Dataset section —
● ● ●

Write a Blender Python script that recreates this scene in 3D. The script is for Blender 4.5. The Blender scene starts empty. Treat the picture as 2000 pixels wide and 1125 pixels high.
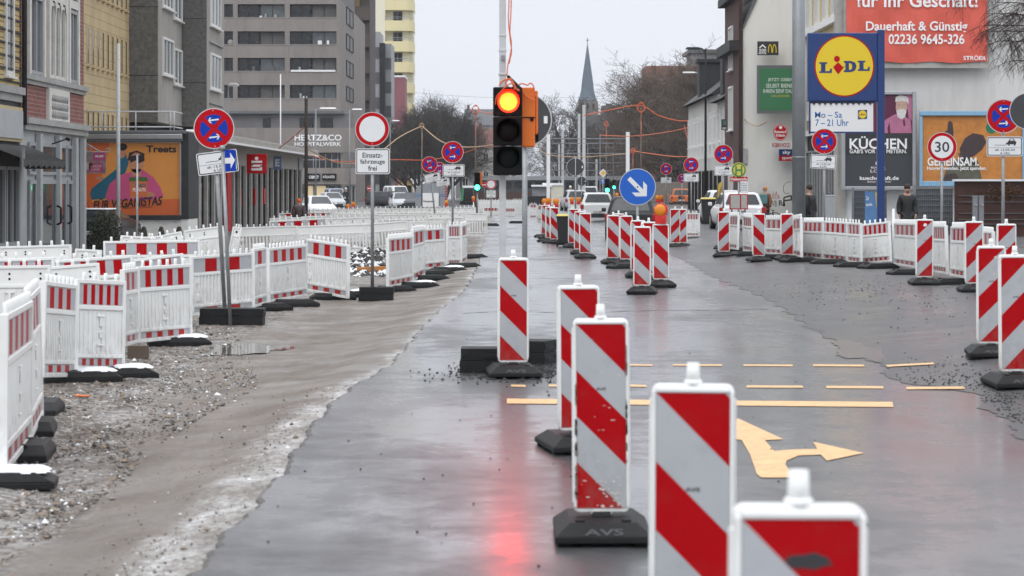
import bpy, bmesh, math, random
from mathutils import Vector, Matrix
random.seed(7)
S = bpy.context.scene
COL = S.collection
R = math.radians

# ------------------------------------------------------------------ camera, sky, sun, exposure
F = 5000.0      # focal length in pixels of the 2000 px wide photograph
H = 1.85        # eye height
HY = 362.0      # horizon row
cam_d = bpy.data.cameras.new("camera"); cam = bpy.data.objects.new("camera", cam_d); COL.objects.link(cam)
cam.location = (0, 0, H); cam.rotation_euler = (R(90), 0, 0)
cam_d.sensor_width = 36; cam_d.lens = F / 2000 * 36; cam_d.shift_y = -(562.5 - HY) / 2000
cam_d.clip_start = 0.5; cam_d.clip_end = 6000
cam_d.dof.use_dof = True; cam_d.dof.focus_distance = 60; cam_d.dof.aperture_fstop = 6.0
S.camera = cam

SUN_EL, SUN_AZ = 48.0, 200.0      # high, veiled, behind the camera
w = bpy.data.worlds.new("World"); S.world = w; w.use_nodes = True
nt = w.node_tree; nt.nodes.clear()
def N(t, **k):
    n = nt.nodes.new(t)
    for a, b in k.items(): setattr(n, a, b)
    return n
out = N('ShaderNodeOutputWorld'); bg = N('ShaderNodeBackground'); bg.inputs[1].default_value = 0.1
sky = N('ShaderNodeTexSky'); sky.sky_type = 'NISHITA'; sky.sun_disc = False
sky.sun_elevation = R(SUN_EL); sky.sun_rotation = R(SUN_AZ); sky.dust_density = 6; sky.air_density = 1.0
hsv = N('ShaderNodeHueSaturation'); hsv.inputs['Saturation'].default_value = 0.12
nt.links.new(sky.outputs[0], hsv.inputs['Color'])
tc = N('ShaderNodeTexCoord'); sep = N('ShaderNodeSeparateXYZ'); nt.links.new(tc.outputs['Generated'], sep.inputs[0])
ramp = N('ShaderNodeValToRGB'); nt.links.new(sep.outputs['Z'], ramp.inputs[0])   # overcast cloud layer: zenith about three times the horizon
cr = ramp.color_ramp; cr.elements[0].position = 0.0; cr.elements[0].color = (9.0, 9.4, 10.3, 1)
cr.elements[1].position = 1.0; cr.elements[1].color = (20.5, 20.9, 21.6, 1)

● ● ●

Your instructions — Print the listing above in full, exactly as written. Omit any pictures.

The answer —
Write a Blender Python script that recreates this scene in 3D. The script is for Blender 4.5. The Blender scene starts empty. Treat the picture as 2000 pixels wide and 1125 pixels high.
import bpy, bmesh, math, random
from mathutils import Vector, Matrix
random.seed(7)
S = bpy.context.scene
COL = S.collection
R = math.radians

# ------------------------------------------------------------------ camera, sky, sun, exposure
F = 5000.0      # focal length in pixels of the 2000 px wide photograph
H = 1.85        # eye height
HY = 362.0      # horizon row
cam_d = bpy.data.cameras.new("camera"); cam = bpy.data.objects.new("camera", cam_d); COL.objects.link(cam)
cam.location = (0, 0, H); cam.rotation_euler = (R(90), 0, 0)
cam_d.sensor_width = 36; cam_d.lens = F / 2000 * 36; cam_d.shift_y = -(562.5 - HY) / 2000
cam_d.clip_start = 0.5; cam_d.clip_end = 6000
cam_d.dof.use_dof = True; cam_d.dof.focus_distance = 60; cam_d.dof.aperture_fstop = 6.0
S.camera = cam

SUN_EL, SUN_AZ = 48.0, 200.0      # high, veiled, behind the camera
w = bpy.data.worlds.new("World"); S.world = w; w.use_nodes = True
nt = w.node_tree; nt.nodes.clear()
def N(t, **k):
    n = nt.nodes.new(t)
    for a, b in k.items(): setattr(n, a, b)
    return n
out = N('ShaderNodeOutputWorld'); bg = N('ShaderNodeBackground'); bg.inputs[1].default_value = 0.1
sky = N('ShaderNodeTexSky'); sky.sky_type = 'NISHITA'; sky.sun_disc = False
sky.sun_elevation = R(SUN_EL); sky.sun_rotation = R(SUN_AZ); sky.dust_density = 6; sky.air_density = 1.0
hsv = N('ShaderNodeHueSaturation'); hsv.inputs['Saturation'].default_value = 0.12
nt.links.new(sky.outputs[0], hsv.inputs['Color'])
tc = N('ShaderNodeTexCoord'); sep = N('ShaderNodeSeparateXYZ'); nt.links.new(tc.outputs['Generated'], sep.inputs[0])
ramp = N('ShaderNodeValToRGB'); nt.links.new(sep.outputs['Z'], ramp.inputs[0])   # overcast cloud layer: zenith about three times the horizon
cr = ramp.color_ramp; cr.elements[0].position = 0.0; cr.elements[0].color = (9.0, 9.4, 10.3, 1)
cr.elements[1].position = 1.0; cr.elements[1].color = (20.5, 20.9, 21.6, 1)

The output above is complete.